* Start DATA EXCERPTS *
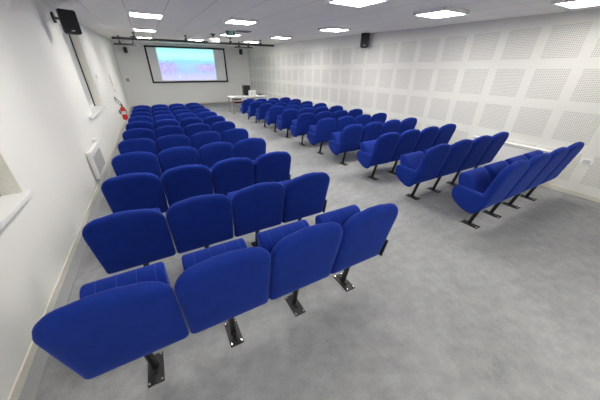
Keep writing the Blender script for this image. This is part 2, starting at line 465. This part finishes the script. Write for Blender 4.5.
* End DATA EXCERPTS *
* Start DATA EXCERPTS *
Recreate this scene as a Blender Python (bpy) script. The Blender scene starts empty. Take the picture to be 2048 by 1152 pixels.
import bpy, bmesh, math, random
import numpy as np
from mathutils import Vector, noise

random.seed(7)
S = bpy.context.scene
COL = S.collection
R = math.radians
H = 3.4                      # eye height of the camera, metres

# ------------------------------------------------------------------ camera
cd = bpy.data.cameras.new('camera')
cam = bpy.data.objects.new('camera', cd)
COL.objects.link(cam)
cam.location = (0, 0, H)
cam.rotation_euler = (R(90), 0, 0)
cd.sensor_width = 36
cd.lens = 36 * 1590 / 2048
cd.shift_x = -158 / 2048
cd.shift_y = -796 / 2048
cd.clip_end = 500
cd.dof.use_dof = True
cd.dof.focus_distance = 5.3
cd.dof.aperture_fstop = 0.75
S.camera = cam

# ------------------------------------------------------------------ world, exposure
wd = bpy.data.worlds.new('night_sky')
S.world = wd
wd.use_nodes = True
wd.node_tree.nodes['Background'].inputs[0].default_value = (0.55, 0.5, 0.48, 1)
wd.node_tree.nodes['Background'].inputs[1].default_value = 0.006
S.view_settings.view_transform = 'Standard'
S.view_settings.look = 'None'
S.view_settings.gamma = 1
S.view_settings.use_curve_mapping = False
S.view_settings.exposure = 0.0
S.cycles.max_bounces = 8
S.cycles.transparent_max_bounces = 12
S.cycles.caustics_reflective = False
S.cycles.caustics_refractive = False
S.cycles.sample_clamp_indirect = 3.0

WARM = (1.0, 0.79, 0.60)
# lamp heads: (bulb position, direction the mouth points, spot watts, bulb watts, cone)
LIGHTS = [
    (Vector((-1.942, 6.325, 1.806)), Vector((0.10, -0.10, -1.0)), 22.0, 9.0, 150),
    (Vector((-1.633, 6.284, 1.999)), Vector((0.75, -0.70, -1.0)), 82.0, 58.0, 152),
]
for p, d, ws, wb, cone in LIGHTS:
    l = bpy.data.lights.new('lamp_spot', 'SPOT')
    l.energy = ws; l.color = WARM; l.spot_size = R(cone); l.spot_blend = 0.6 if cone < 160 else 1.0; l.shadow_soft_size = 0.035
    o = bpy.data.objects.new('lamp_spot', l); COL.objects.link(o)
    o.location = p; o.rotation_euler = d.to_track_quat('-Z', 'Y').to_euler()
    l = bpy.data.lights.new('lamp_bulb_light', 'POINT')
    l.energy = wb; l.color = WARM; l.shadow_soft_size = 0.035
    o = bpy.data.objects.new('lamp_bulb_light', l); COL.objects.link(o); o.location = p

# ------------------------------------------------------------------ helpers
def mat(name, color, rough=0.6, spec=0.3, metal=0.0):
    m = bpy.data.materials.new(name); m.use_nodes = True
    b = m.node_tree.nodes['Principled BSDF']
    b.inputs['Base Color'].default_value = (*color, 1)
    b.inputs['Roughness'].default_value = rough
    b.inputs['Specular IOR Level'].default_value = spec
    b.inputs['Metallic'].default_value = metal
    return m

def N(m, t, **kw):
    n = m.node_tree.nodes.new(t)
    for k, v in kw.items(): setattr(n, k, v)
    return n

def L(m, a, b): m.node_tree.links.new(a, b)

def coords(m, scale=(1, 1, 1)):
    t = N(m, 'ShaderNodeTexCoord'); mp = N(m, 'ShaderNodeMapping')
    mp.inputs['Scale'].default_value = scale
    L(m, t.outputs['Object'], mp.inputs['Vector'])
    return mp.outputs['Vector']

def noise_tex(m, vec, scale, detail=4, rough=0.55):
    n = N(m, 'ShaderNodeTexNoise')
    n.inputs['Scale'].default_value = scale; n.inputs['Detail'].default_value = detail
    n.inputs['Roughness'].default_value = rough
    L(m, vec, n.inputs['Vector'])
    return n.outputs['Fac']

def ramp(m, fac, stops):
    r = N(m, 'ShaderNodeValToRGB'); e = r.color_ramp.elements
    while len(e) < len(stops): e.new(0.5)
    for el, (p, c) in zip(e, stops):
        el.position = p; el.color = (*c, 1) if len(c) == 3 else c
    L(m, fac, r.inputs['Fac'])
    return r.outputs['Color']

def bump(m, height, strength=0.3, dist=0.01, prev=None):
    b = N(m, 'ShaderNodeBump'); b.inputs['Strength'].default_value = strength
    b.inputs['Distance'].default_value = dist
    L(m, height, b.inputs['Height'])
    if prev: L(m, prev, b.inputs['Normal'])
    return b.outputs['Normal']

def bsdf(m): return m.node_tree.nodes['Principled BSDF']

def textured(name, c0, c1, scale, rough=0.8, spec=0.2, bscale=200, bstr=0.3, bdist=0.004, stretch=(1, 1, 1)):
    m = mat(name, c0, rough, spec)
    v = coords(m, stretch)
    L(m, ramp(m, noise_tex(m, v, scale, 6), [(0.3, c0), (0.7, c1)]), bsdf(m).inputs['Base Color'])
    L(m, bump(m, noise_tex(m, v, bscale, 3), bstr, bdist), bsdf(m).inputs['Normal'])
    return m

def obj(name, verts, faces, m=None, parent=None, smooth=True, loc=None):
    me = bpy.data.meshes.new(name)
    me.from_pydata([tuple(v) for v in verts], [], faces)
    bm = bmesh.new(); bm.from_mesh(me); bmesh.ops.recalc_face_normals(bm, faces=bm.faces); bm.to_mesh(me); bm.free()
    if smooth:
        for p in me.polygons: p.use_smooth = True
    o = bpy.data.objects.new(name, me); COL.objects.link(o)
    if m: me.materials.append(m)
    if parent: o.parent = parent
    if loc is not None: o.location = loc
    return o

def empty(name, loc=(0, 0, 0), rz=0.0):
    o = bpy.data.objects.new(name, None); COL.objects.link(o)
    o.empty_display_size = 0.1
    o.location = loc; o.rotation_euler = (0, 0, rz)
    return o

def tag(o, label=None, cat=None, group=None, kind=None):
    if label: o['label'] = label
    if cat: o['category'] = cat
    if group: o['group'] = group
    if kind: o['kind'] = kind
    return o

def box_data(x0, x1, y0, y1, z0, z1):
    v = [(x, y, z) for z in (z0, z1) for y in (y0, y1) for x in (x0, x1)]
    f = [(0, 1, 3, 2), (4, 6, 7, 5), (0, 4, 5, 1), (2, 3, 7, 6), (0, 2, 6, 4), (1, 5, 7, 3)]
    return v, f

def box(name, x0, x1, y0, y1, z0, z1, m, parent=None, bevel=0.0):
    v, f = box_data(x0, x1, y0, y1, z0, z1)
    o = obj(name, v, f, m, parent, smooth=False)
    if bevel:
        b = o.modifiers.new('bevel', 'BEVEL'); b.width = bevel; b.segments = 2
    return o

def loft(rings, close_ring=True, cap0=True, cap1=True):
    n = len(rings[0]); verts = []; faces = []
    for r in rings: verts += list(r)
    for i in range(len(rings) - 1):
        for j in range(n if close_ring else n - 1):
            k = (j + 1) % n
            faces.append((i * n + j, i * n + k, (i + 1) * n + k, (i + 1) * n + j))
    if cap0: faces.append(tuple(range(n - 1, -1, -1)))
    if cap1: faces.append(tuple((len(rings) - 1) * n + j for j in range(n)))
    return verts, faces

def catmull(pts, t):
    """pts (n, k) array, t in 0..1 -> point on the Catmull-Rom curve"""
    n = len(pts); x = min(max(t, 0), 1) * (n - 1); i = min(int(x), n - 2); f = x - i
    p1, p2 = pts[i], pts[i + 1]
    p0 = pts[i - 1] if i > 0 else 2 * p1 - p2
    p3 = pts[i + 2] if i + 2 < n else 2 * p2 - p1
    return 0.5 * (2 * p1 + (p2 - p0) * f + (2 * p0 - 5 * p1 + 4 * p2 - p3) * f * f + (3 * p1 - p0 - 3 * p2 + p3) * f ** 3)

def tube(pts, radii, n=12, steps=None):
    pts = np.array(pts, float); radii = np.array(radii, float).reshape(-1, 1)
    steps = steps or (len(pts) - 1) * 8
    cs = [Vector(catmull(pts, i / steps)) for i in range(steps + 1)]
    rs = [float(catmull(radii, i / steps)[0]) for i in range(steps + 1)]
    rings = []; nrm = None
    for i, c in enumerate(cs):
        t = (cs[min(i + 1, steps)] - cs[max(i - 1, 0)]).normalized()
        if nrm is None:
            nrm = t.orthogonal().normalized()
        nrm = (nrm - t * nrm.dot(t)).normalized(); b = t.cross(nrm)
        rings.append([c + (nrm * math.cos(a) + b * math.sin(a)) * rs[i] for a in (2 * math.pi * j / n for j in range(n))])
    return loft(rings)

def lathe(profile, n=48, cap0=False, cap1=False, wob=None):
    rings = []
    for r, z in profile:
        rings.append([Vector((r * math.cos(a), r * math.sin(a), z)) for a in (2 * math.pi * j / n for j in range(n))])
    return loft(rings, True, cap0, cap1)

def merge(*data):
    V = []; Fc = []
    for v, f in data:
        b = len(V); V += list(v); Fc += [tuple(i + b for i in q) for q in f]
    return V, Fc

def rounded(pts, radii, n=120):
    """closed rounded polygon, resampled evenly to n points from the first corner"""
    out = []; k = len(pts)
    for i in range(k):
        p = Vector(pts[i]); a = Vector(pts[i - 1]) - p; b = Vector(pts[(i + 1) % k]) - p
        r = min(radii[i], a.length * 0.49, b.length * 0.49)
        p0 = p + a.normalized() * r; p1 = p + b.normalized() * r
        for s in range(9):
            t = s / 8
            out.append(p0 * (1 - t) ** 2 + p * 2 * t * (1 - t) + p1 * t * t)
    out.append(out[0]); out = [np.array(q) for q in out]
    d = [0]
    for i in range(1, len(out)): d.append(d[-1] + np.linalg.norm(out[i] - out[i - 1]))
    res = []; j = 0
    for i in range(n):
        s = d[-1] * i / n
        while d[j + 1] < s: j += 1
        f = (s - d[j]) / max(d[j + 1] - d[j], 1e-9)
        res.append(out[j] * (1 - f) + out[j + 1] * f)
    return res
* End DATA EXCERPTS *
• **TASK OBJECTIVE**: Check every line of the listing for the string "this" and report how many lines have it, as a number alone.

• **SOLUTION BELOW**: 2